Monday 6 April 2015

What Brings Us Comfort

As I headed out for my run on Easter Sunday, it was hard not to be a little downcast given all the snow that had fallen in the night. I had tights and toque on once more, rather than the shorts and cap I had worn two days before.

I began jogging up the ice-covered road, with Sinead O’Connor singing in my ear about "eight good reasons to stick around," when I glanced to my left and saw a deer loping along in the field beside me. Yes, beside me. I may be stating the obvious here, but wild deer are not given to following humans. They might cut across our path by accident, but they don't generally try to keep pace with us.

I would have been more surprised had I not encountered the same deer for the first time last winter when she followed Griffy and me on our walk. Now that was shocking. She came right up to us, and she stood there calmly as Griffy tried to sniff every inch of her. The three of us walked together to our closest neighbours, and Gary took her to his barn and fed her until discovering that she belonged to a family on a nearby farm. Who knew people had pet deer.

I had encountered the deer again earlier this winter while I was running on the same road.  Once more, I thought she was wild, and was I horrified as I watched the neighbours’ dogs, a shepherd and his sidekick beagle, begin to chase it.  I shouted at them to stop, and they froze, but so did the deer.  She actually waited on the other side of the road for them to pursue her again.  Turns out they were friends of sorts.

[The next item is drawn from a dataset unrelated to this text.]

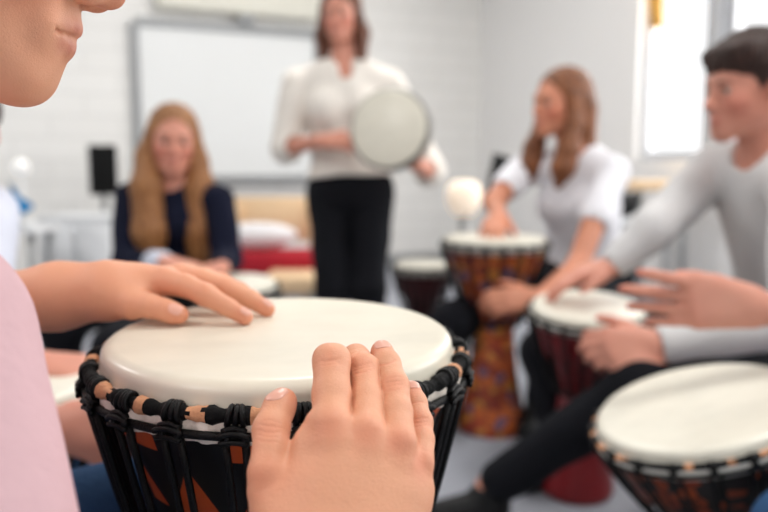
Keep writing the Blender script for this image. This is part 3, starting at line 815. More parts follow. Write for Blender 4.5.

After seeing her in the field this morning, I looked behind me, and sure enough there were shepherd and beagle, following me amicably. Last time, shepherd ran almost two km with me to the junction of a much busier road. When I saw he was going to follow me on that road, I decided I'd better double back and take him home. We picked up beagle, who had stopped in the middle of the road, not willing to follow us, but also not willing to go home without his trusty shepherd. Then the three of us ran together until they found deer, who was in the field awaiting their return. I left the three of them romping in the field together while I finally completed my run.

Luckily, on this occasion, deer followed only a short time, while the dogs stopped at the bridge to inspect the slowly awakening brook. With the animals behind me, I turned my music back on and continued my run. I soon turned onto a paved road where the footing was better despite the snow that was beginning to fall. With snow starting to settle upon my brow, I ran by Farmer Parkin's yard and saw my first calf of the spring. He could not have been more than a few days old, yet the falling snow did not seem to trouble him, as he was intent only on his mother's milk, while she was intent only on obliging him.

Cheered by that small moment, I picked up my pace and was striding along when Farmer Parkin drove by with his arm out the truck window, waving enthusiastically. I waved back with what I hoped was equal enthusiasm, while Sinead sang "yeah, take me to church, but not the ones that hurt," and I thought she might not mind this church of sorts, with its winding country roads and deer and dogs and young calves to soothe her.

Arriving home, I found the chickadees flitting back and forth around the depleted bird feeder, and as I placed the replenished feeder in the tree, the sun managed to slip, for a moment, through a snow-filled sky.